-- BEGIN Source material --

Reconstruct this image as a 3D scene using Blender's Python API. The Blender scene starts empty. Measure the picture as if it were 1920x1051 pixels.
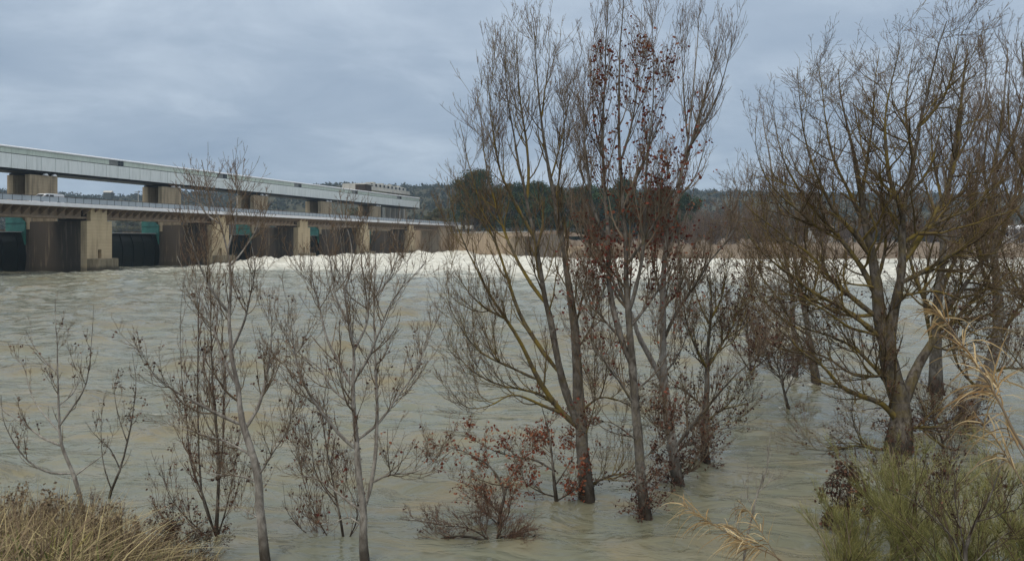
import bpy, math, random
import numpy as np
random.seed(7)
R = np.random.default_rng(7)
scene = bpy.context.scene
COL = scene.collection

# ---------------------------------------------------------------- camera
F = 1400.0; CX = 960.0; HZ = 452.0; CAMZ = 5.9
cam = bpy.data.cameras.new('camera'); cam_o = bpy.data.objects.new('camera', cam); COL.objects.link(cam_o)
cam_o.location = (0, 0, CAMZ); cam_o.rotation_euler = (math.pi/2, 0, 0)
cam.sensor_width = 36; cam.lens = 36*F/1920; cam.shift_y = -73.5/1920
cam.clip_start = 0.1; cam.clip_end = 8000
scene.camera = cam_o

# ---------------------------------------------------------------- world, sun, exposure
SUN_EL, SUN_ROT = math.radians(48), math.radians(200)
w = bpy.data.worlds.new('World'); scene.world = w; w.use_nodes = True
nt = w.node_tree; N = nt.nodes; L = nt.links; N.clear()
out = N.new('ShaderNodeOutputWorld'); bg = N.new('ShaderNodeBackground'); bg.inputs[1].default_value = 0.1
L.new(bg.outputs[0], out.inputs[0])
sky = N.new('ShaderNodeTexSky'); sky.sky_type = 'NISHITA'; sky.sun_disc = False
sky.sun_elevation = SUN_EL; sky.sun_rotation = SUN_ROT
tc = N.new('ShaderNodeTexCoord'); sep = N.new('ShaderNodeSeparateXYZ'); L.new(tc.outputs['Generated'], sep.inputs[0])
# project the view direction on a flat cloud layer so that clouds flatten towards the horizon
zc = N.new('ShaderNodeMath'); zc.operation = 'MAXIMUM'; L.new(sep.outputs[2], zc.inputs[0]); zc.inputs[1].default_value = 0.0
za = N.new('ShaderNodeMath'); za.operation = 'ADD'; L.new(zc.outputs[0], za.inputs[0]); za.inputs[1].default_value = 0.16
dx = N.new('ShaderNodeMath'); dx.operation = 'DIVIDE'; L.new(sep.outputs[0], dx.inputs[0]); L.new(za.outputs[0], dx.inputs[1])
dy = N.new('ShaderNodeMath'); dy.operation = 'DIVIDE'; L.new(sep.outputs[1], dy.inputs[0]); L.new(za.outputs[0], dy.inputs[1])
cb = N.new('ShaderNodeCombineXYZ'); L.new(dx.outputs[0], cb.inputs[0]); L.new(dy.outputs[0], cb.inputs[1]); cb.inputs[2].default_value = 3.3
def wnoise(scale, detail, rough, dist=0.0):
    n = N.new('ShaderNodeTexNoise'); n.inputs['Scale'].default_value = scale; n.inputs['Detail'].default_value = detail
    n.inputs['Roughness'].default_value = rough; n.inputs['Distortion'].default_value = dist
    L.new(cb.outputs[0], n.inputs['Vector']); return n
n1 = wnoise(0.55, 7, 0.55, 0.3); n2 = wnoise(1.7, 8, 0.6, 0.5)
mx = N.new('ShaderNodeMath'); mx.operation = 'MULTIPLY_ADD'; L.new(n2.outputs[0], mx.inputs[0]); mx.inputs[1].default_value = 0.45
ms = N.new('ShaderNodeMath'); ms.operation = 'MULTIPLY'; L.new(n1.outputs[0], ms.inputs[0]); ms.inputs[1].default_value = 0.55
L.new(ms.outputs[0], mx.inputs[2])
cr = N.new('ShaderNodeValToRGB'); e = cr.color_ramp.elements
e[0].position = 0.38; e[0].color = (0.285, 0.370, 0.492, 1)
e[1].position = 0.62; e[1].color = (0.50, 0.59, 0.70, 1)
e2 = cr.color_ramp.elements.new(0.50); e2.color = (0.360, 0.448, 0.565, 1)
L.new(mx.outputs[0], cr.inputs[0])
# overcast sky is brighter towards the zenith
zq = N.new('ShaderNodeMath'); zq.operation = 'POWER'; L.new(zc.outputs[0], zq.inputs[0]); zq.inputs[1].default_value = 2.4
gr = N.new('ShaderNodeMath'); gr.operation = 'MULTIPLY_ADD'; L.new(zq.outputs[0], gr.inputs[0]); gr.inputs[1].default_value = 3.0; gr.inputs[2].default_value = 0.97
g10 = N.new('ShaderNodeMath'); g10.operation = 'MULTIPLY'; L.new(gr.outputs[0], g10.inputs[0]); g10.inputs[1].default_value = 10.0
vs = N.new('ShaderNodeVectorMath'); vs.operation = 'SCALE'; 
zn = N.new('ShaderNodeMath'); zn.operation = 'MULTIPLY'; zn.use_clamp = True; L.new(zq.outputs[0], zn.inputs[0]); zn.inputs[1].default_value = 1.6
neu = N.new('ShaderNodeMix'); neu.data_type = 'RGBA'; L.new(zn.outputs[0], neu.inputs[0]); L.new(cr.outputs[0], neu.inputs[6]); neu.inputs[7].default_value = (.470, .460, .430, 1)
L.new(neu.outputs[2], vs.inputs[0]); L.new(g10.outputs[0], vs.inputs[3])
mixw = N.new('ShaderNodeMix'); mixw.data_type = 'RGBA'; mixw.inputs[0].default_value = 0.94
L.new(sky.outputs[0], mixw.inputs[6]); L.new(vs.outputs[0], mixw.inputs[7]); L.new(mixw.outputs[2], bg.inputs[0])
sun = bpy.data.lights.new('sun', 'SUN'); sun.energy = 1.5; sun.angle = math.radians(22); sun.color = (1, .90, .76)
so = bpy.data.objects.new('sun', sun); COL.objects.link(so)
sd = np.array([math.sin(SUN_ROT)*math.cos(SUN_EL), math.cos(SUN_ROT)*math.cos(SUN_EL), math.sin(SUN_EL)])
from mathutils import Vector
so.rotation_euler = Vector(-sd).to_track_quat('-Z', 'Y').to_euler(); so.location = (0, 0, 60)
vsn = scene.view_settings; vsn.view_transform = 'Standard'; vsn.look = 'None'; vsn.exposure = 0.0; vsn.gamma = 1
vsn.use_curve_mapping = False
scene.cycles.max_bounces = 6; scene.cycles.volume_bounces = 1; scene.cycles.transparent_max_bounces = 12
scene.cycles.use_denoising = True

# ---------------------------------------------------------------- helpers
def P(px, py, y):
    return np.array([(px-CX)/F*y, y, CAMZ+(HZ-py)/F*y])
def depth_of(py, z=0.0):
    return (CAMZ-z)*F/(py-HZ)
def smooth(a, b, x):
    t = np.clip((x-a)/(b-a), 0, 1); return t*t*(3-2*t)

_perm = np.random.default_rng(3).permutation(512); _perm = np.concatenate([_perm, _perm])
_g = np.random.default_rng(4).uniform(0, 2*math.pi, 512); _gx, _gy = np.cos(_g), np.sin(_g)
def noise2(x, y):
    xi = np.floor(x).astype(int); yi = np.floor(y).astype(int); xf = x-xi; yf = y-yi
    u = xf**3*(xf*(xf*6-15)+10); v = yf**3*(yf*(yf*6-15)+10)
    def g(ix, iy, fx, fy):
        h = _perm[(_perm[ix & 511]+iy) & 511]; return _gx[h]*fx+_gy[h]*fy
    a = g(xi, yi, xf, yf); b = g(xi+1, yi, xf-1, yf); c = g(xi, yi+1, xf, yf-1); d = g(xi+1, yi+1, xf-1, yf-1)
    return (a*(1-u)+b*u)*(1-v)+(c*(1-u)+d*u)*v
def fbm(x, y, o=4, g=.5):
    s = 0; a = 1
    for i in range(o):
        s = s+a*noise2(x+17.3*i, y+5.1*i); x = x*2.03; y = y*2.03; a *= g
    return s

class Mt:
    """small node-material builder"""
    def __init__(s, name, rough=0.9, spec=0.3):
        s.m = bpy.data.materials.new(name); s.m.use_nodes = True; s.nt = s.m.node_tree
        s.b = s.nt.nodes['Principled BSDF']; s.b.inputs['Roughness'].default_value = rough
        s.b.inputs['Specular IOR Level'].default_value = spec
    def n(s, t, **k):
        o = s.nt.nodes.new(t)
        for a, v in k.items():
            if a in o.bl_rna.properties.keys(): setattr(o, a, v)
            else: o.inputs[a.replace('_', ' ')].default_value = v
        return o
    def l(s, a, b): s.nt.links.new(a, b)
    def coord(s, scale=(1, 1, 1), kind='Object'):
        t = s.n('ShaderNodeTexCoord'); m = s.n('ShaderNodeMapping'); m.inputs['Scale'].default_value = scale
        s.l(t.outputs[kind], m.inputs[0]); return m.outputs[0]
    def noise(s, vec, scale, detail=5, rough=.55, dist=0.0):
        o = s.n('ShaderNodeTexNoise'); o.inputs['Scale'].default_value = scale; o.inputs['Detail'].default_value = detail
        o.inputs['Roughness'].default_value = rough; o.inputs['Distortion'].default_value = dist
        s.l(vec, o.inputs['Vector']); return o.outputs[0]
    def ramp(s, fac, stops):
        o = s.n('ShaderNodeValToRGB'); el = o.color_ramp.elements
        while len(el) < len(stops): el.new(0.5)
        for q, (p, c) in zip(el, stops):
            q.position = p; q.color = (*c, 1) if len(c) == 3 else c
        s.l(fac, o.inputs[0]); return o.outputs[0]
    def mix(s, fac, a, b, mode='MIX'):
        o = s.n('ShaderNodeMix'); o.data_type = 'RGBA'; o.blend_type = mode
        for v, i in ((fac, 0), (a, 6), (b, 7)):
            if isinstance(v, (int, float)): o.inputs[i].default_value = v
            elif isinstance(v, tuple): o.inputs[i].default_value = (*v, 1)
            else: s.l(v, o.inputs[i])
        return o.outputs[2]
    def math(s, op, a, b=0.0, c=None):
        o = s.n('ShaderNodeMath'); o.operation = op
        for i, v in enumerate((a, b, c)):
            if v is None: continue
            if isinstance(v, (int, float)): o.inputs[i].default_value = v
            else: s.l(v, o.inputs[i])
        return o.outputs[0]
    def color(s, c):
        if isinstance(c, tuple): s.b.inputs['Base Color'].default_value = (*c, 1)
        else: s.l(c, s.b.inputs['Base Color'])
    def bump(s, h, strength=.4, dist=.02):
        o = s.n('ShaderNodeBump'); o.inputs['Strength'].default_value = strength; o.inputs['Distance'].default_value = dist
        s.l(h, o.inputs['Height']); s.l(o.outputs[0], s.b.inputs['Normal'])
    def tint(s):
        o = s.n('ShaderNodeAttribute'); o.attribute_name = 'tint'; return o.outputs['Fac']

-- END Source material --

* [Stated problem]: Repeat the listing above from its first line through the line that contains "scene.camera = cam_o", both included, and nothing more. Drop the pictures.

* [Final result]:
Reconstruct this image as a 3D scene using Blender's Python API. The Blender scene starts empty. Measure the picture as if it were 1920x1051 pixels.
import bpy, math, random
import numpy as np
random.seed(7)
R = np.random.default_rng(7)
scene = bpy.context.scene
COL = scene.collection

# ---------------------------------------------------------------- camera
F = 1400.0; CX = 960.0; HZ = 452.0; CAMZ = 5.9
cam = bpy.data.cameras.new('camera'); cam_o = bpy.data.objects.new('camera', cam); COL.objects.link(cam_o)
cam_o.location = (0, 0, CAMZ); cam_o.rotation_euler = (math.pi/2, 0, 0)
cam.sensor_width = 36; cam.lens = 36*F/1920; cam.shift_y = -73.5/1920
cam.clip_start = 0.1; cam.clip_end = 8000
scene.camera = cam_o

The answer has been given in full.